Monserrat tiene su historia. La parte contemporánea empezó con el abad Escarré, cuyas declaraciones a Le Monde fueron la vanguardia de una Iglesia que abandonaba el consenso del Antiguo Régimen concretado más tarde por el expresidente de la Conferencia Episcopal, monseñor Tarancón. Escarré, espoleado por Josep Benet, tuvo más repercusión interna que externa; la orden se partió en dos, pero a la lucecita del Pardo poco le interesaron los asuntos benedictinos ya que había pacificado a la orden desde el día en que el general entró bajo palio en el Monasterio, gracias la Comisión Abad Oliba. Escarré arrastró su discutible carrocería de gran preboste, hasta el punto de que el mismo Albert Alay, diputado de ERC durante la Transición, escribió que el mítico abad “había tardado 20 años en dejar modestamente de ser franquista”.
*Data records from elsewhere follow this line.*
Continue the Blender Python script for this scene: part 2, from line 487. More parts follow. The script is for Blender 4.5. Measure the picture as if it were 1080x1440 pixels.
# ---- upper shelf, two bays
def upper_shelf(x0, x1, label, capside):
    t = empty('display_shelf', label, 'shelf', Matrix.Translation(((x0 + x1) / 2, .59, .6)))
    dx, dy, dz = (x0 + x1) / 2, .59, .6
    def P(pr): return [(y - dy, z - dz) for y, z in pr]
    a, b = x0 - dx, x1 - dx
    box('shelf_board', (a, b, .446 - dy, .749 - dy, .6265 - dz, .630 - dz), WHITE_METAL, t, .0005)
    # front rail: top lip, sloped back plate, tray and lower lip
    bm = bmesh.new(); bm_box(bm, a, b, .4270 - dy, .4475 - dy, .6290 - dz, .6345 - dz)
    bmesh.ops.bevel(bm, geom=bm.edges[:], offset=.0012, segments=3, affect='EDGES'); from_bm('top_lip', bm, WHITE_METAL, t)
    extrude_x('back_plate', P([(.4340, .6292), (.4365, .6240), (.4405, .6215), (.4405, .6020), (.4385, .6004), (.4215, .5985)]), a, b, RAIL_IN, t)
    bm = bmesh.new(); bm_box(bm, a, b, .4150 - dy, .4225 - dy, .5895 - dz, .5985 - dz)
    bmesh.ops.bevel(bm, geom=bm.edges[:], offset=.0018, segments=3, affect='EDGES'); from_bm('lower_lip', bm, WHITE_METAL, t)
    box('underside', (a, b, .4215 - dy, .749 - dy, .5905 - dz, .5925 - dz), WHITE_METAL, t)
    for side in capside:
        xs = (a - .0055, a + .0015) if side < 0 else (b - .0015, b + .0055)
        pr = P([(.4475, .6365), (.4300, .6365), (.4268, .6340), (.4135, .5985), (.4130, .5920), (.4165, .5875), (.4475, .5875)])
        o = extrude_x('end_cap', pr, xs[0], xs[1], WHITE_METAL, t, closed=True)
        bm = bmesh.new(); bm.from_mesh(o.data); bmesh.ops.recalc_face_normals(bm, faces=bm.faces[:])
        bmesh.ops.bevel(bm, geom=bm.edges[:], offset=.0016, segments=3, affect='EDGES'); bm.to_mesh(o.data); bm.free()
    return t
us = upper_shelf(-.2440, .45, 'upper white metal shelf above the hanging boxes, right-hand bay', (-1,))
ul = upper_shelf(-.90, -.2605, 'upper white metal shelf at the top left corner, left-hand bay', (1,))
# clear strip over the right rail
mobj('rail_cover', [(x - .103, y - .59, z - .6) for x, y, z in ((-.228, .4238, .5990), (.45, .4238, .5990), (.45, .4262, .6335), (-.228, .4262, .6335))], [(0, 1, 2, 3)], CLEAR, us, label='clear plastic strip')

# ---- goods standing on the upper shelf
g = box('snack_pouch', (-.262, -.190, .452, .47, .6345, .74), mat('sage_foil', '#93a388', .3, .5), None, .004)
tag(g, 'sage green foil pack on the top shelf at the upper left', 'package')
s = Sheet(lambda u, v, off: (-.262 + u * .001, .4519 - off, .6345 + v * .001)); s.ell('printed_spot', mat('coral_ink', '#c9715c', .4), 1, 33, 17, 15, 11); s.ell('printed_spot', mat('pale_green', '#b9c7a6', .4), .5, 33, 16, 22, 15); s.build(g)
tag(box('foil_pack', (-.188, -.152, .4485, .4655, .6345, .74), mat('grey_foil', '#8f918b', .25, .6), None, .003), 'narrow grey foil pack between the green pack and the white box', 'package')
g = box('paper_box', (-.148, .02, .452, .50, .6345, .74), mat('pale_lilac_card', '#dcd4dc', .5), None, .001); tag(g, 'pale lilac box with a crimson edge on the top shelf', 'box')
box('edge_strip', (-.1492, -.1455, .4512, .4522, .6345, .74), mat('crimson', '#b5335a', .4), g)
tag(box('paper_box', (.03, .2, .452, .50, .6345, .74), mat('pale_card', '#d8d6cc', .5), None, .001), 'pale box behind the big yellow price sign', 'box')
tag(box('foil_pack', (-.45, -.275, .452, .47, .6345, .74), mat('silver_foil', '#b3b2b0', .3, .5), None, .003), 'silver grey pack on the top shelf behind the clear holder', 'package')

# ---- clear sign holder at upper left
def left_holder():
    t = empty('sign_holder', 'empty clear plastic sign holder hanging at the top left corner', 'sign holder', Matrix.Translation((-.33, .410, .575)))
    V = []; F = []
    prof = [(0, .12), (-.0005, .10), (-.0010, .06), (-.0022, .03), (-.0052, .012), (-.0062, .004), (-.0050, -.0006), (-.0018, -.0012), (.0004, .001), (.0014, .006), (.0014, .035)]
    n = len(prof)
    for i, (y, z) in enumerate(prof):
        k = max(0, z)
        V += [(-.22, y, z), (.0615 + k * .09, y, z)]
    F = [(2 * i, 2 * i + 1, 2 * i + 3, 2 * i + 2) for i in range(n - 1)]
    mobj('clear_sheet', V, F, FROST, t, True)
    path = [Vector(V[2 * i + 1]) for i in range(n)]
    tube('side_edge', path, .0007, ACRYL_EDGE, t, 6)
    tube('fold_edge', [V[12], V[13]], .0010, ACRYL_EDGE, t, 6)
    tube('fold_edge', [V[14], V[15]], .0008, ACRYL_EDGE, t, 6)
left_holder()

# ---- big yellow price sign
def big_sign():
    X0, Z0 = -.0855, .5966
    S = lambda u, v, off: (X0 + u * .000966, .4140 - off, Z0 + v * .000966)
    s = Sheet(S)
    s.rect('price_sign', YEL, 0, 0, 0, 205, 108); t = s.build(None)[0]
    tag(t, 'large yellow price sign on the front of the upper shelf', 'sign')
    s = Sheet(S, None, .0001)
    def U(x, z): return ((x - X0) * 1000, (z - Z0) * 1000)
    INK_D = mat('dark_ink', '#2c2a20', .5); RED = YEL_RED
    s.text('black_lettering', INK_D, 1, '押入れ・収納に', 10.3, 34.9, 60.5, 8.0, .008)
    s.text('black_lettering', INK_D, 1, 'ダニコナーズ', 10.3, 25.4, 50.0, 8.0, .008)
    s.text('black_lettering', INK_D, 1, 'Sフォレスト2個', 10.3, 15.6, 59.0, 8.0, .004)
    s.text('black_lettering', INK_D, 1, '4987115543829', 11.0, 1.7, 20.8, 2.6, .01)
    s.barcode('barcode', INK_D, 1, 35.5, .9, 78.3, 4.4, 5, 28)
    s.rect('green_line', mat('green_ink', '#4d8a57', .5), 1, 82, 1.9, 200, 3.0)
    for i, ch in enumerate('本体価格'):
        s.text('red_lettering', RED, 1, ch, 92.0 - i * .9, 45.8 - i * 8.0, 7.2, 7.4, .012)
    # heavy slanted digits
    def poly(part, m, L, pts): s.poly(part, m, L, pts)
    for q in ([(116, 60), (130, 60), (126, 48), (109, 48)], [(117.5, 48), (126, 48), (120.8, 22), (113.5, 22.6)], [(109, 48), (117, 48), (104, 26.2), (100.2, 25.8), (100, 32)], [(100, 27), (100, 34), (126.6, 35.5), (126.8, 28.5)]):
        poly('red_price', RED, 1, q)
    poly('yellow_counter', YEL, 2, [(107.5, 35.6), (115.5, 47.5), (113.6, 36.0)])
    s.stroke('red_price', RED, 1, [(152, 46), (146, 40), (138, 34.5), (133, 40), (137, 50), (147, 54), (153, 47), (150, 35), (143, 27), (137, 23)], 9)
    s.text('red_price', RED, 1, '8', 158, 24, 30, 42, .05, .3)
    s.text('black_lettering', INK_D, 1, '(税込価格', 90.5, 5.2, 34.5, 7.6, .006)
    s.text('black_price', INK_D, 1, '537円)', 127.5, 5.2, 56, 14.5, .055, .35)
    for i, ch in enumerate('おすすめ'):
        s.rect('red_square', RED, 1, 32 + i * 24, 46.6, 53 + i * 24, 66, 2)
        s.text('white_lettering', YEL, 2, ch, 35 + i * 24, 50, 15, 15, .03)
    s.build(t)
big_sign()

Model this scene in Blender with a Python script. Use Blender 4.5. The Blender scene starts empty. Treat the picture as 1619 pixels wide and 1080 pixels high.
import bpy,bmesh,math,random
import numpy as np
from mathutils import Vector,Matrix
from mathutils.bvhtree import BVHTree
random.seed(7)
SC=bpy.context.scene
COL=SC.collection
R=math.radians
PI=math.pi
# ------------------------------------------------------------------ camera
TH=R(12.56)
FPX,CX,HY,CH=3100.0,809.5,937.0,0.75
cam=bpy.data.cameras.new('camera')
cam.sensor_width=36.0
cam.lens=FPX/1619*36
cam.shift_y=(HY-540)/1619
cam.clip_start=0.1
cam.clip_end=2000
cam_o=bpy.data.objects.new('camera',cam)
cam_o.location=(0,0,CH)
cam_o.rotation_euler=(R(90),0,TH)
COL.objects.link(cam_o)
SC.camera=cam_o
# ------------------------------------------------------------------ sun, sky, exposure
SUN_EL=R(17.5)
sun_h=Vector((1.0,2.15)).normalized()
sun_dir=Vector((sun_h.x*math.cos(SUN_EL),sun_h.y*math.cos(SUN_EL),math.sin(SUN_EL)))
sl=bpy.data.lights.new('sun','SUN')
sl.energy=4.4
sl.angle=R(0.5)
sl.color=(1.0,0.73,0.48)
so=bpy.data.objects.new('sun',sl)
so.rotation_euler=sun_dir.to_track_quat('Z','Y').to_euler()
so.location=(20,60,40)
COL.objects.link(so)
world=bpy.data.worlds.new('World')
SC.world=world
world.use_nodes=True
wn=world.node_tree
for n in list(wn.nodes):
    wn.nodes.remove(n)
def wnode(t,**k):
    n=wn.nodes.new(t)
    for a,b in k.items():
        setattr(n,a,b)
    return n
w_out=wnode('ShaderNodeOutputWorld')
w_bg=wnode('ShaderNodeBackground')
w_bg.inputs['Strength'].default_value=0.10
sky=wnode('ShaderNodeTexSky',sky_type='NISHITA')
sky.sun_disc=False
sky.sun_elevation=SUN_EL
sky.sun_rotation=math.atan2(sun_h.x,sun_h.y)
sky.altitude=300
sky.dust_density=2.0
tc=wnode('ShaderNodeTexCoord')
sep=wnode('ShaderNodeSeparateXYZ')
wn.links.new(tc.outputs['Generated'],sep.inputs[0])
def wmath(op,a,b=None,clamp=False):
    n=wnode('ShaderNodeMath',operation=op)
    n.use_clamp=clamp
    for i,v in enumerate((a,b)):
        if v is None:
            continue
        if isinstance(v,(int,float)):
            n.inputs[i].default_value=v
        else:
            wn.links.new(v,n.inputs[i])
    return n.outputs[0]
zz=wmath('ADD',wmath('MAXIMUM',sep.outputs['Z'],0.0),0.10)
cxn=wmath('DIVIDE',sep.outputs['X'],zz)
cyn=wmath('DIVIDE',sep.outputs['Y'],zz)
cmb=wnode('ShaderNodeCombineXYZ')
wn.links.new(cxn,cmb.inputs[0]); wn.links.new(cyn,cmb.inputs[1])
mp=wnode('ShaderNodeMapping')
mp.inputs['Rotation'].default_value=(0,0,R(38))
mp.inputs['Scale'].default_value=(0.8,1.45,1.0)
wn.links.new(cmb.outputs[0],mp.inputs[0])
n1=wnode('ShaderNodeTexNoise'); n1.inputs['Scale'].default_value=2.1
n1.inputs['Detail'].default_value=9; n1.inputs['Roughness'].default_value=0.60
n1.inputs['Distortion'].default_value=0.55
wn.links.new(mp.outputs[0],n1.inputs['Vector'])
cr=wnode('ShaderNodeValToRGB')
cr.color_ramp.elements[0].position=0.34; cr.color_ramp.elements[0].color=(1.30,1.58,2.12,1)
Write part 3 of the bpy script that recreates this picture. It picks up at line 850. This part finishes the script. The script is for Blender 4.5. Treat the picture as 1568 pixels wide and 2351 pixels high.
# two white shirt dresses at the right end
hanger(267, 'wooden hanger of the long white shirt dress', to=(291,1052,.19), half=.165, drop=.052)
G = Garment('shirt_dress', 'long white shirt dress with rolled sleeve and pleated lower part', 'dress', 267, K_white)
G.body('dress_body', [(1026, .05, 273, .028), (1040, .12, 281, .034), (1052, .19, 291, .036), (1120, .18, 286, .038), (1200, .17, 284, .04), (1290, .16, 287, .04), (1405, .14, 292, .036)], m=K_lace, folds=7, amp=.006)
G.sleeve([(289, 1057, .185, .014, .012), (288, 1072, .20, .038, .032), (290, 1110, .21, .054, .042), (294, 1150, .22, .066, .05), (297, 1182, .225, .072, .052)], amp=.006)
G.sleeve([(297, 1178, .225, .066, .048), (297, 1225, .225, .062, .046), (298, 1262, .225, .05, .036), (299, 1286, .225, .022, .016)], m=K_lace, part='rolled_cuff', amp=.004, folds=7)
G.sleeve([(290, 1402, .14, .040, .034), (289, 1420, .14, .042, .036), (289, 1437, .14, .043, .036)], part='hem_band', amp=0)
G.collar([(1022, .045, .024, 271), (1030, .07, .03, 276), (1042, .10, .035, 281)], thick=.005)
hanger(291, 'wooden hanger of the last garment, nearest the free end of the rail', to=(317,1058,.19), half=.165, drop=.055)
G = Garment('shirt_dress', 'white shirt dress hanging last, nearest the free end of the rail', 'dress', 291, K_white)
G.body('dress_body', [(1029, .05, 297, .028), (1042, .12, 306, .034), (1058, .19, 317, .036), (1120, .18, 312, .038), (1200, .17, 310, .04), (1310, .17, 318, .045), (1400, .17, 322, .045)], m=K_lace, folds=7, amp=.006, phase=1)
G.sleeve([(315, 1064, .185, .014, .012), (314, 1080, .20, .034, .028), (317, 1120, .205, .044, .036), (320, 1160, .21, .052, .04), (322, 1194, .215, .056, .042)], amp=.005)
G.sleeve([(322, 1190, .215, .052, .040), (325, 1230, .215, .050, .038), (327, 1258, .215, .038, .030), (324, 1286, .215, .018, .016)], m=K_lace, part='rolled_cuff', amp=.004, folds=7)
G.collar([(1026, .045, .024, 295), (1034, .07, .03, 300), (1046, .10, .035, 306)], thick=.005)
Por el tono melindroso de sus palabras, Gasch se olvida de todo; del yugo y las flechas, de los requetés del Tercio de Nuestra Señora de Montserrat, del lobi rosa enclavado en el monasterio y hasta de la República celestial de Puigdemont y Oriol Junqueras. Renuncia al pasado, como si se tratara de satanás y de sus pompas, para pregonar el paradigma de Hans Küng o la Iglesia de los pobres del padre Arrupe, aunque la furia hiperbólica del tiempo le separe de ellos de manera irreversible. Si le toca hablar del mal francés extendido por el templo circuncidado del Dios del Antiguo Testamento, se dirige a las familias rancias de los monjes, los Manen, Martí o Serrahima, entre otros --siempre silentes porque los platos sucios se lavan en casa-- para disculpar a la abadía en nombre de la discreción frente al escándalo.
Montserrat atraviesa tiempos de desmemoria. No recuerda que, en los años del hierro, la orden mantuvo una relación privilegiada con los gobernadores civiles de la dictadura, como Acedo Colunga o Garicano Goñi. Ellos le tendieron la mano al monasterio cuando el exarzobispo de Barcelona Gregorio Modrego decidió inmatricular la propiedad de la Montaña Santa en el balance de la mitra. Pero entonces, los monjes salvaron intacta su propiedad, gracias a las buenas artes del notario Raimon Noguera, miembro de la Penya Gran de l'Ateneu.
Ahora, el impulso de Gasch quiere evitar prebendas y potestades. La Abadía lava la imagen de su prevaricación continuada respecto al celibato y trata de herejes a los acusadores que nunca olvidaron sus hábitos.